Однако по мере того как все больше народу заселяло твои берега, Прованс, по мере того как росли и упрочивались твои города, моя нежность, моя потребность в тебе обращались на твою бедность, которая и есть твое богатство, на твою простоту, в которой заключается твое величие, на твои мирные просторы, на места, где одинокое дерево, мерное течение времени и особый сплав света и земли спокойно и с достоинством возвращают меня к моей человеческой сущности.
Олива
Олива — самое человечное из всех деревьев…
Я понимаю, почему скульпторы так ценят ее древесину, но меня это и удивляет.
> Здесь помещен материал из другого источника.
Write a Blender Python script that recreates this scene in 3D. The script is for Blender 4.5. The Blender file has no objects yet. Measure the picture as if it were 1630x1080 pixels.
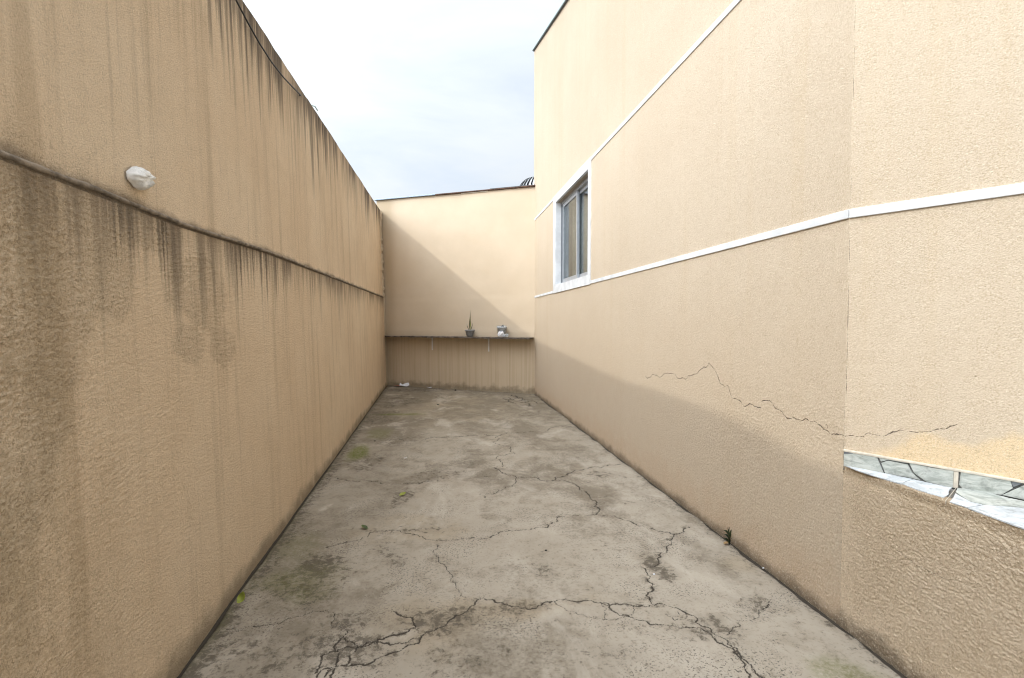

Сам я никогда не осмелился бы вонзить резец в эту плоть, пусть растительного происхождения, но так похожую на нашу. Живая олива — сама по себе статуя, и бескрайние оливковые рощи многократно отображают наш собственный непреходящий образ.
Остановись, прохожий, и взгляни на ствол оливы. Ты не увидишь дерева более скорбного, более трагичного, глубже ушедшего корнями в собственную судьбу. Взгляни, как извивается оно всем своим корявым телом в отчаянной попытке вырвать у скупой земли ее скудные запасы; как протягивает к небу ветви в мольбе о жизни.
Но подними глаза на ее крону, и ты не найдешь дерева мягче, спокойнее, не отыщешь лучшего символа изобилия, полноты жизни. Ее мягкие очертания вписываются в небосвод сосудом, наполненным любовью.
Она округла, как наша планета, как время, как счастливое материнство, как благие дела. Легкое серебро, трепещущее на ее ветвях, струится словно из неиссякающего источника, словно из щедрой руки. Она богата, потому что родит, потому что отдает, потому что сияет.
Безмятежно встречает она любое время дня, одеваясь то тем, то другим светом, по мере того как кружит вокруг нее солнце. В туман она укрывается туманом, принимает дождь как благо и очищение, сверкает в лучах рассвета, мерцает на закате. А когда поднимается ветер, олива смеется.
Она такая разная, и это тоже роднит ее с человеком. Нет на свете двух одинаковых олив. У каждой свои движения, своя стать, свои рубцы; каждая по-своему хранит свои воспоминания, по-своему клонится от усталости, хвалится своими победами; каждая по-своему проживает свою и только свою, отличную от других жизнь. Если бы мне пришлось отказаться от общества людей, я попросил бы, чтобы мне позволили прожить этот ад в оливковой роще; там я нашел бы себе друзей, неподвижных, но так похожих на тех, что я потерял, там жил бы по-прежнему, пусть воображаемыми, но все же беседами и чувствами.
В Провансе не сохранилось легендарных олив вроде тех узловатых дуплистых гигантов, держащихся лишь за счет молодой заболони, которых можно увидеть на других берегах Средиземного моря, таких как те, что все еще растут на Лесбосе, где ими любовалась сама Сафо, или в Джербе, под которыми якобы спал Одиссей. Здесь не осталось даже тех, мимо которых могли бы шествовать легионы Августа или Тиберия.
Каждые восемьдесят лет оливы Прованса гибнут от необычно суровых зим; от Вара до Роны, от Эстереля до Альпий, от Маноска до Тараскона слышно, как умирают они от холода под тонкой корой. И эта периодичность, словно вторящая продолжительности человеческой жизни, делает оливу еще больше похожей на нас.
Но иногда, укрывшись от ветра в расселине утеса или спасшись от холода благодаря теплому подземному потоку, какой-нибудь старик чудом избегает общей печальной участи. И тогда он получает в подарок еще век жизни, чтобы наблюдать за подрастающим поколением.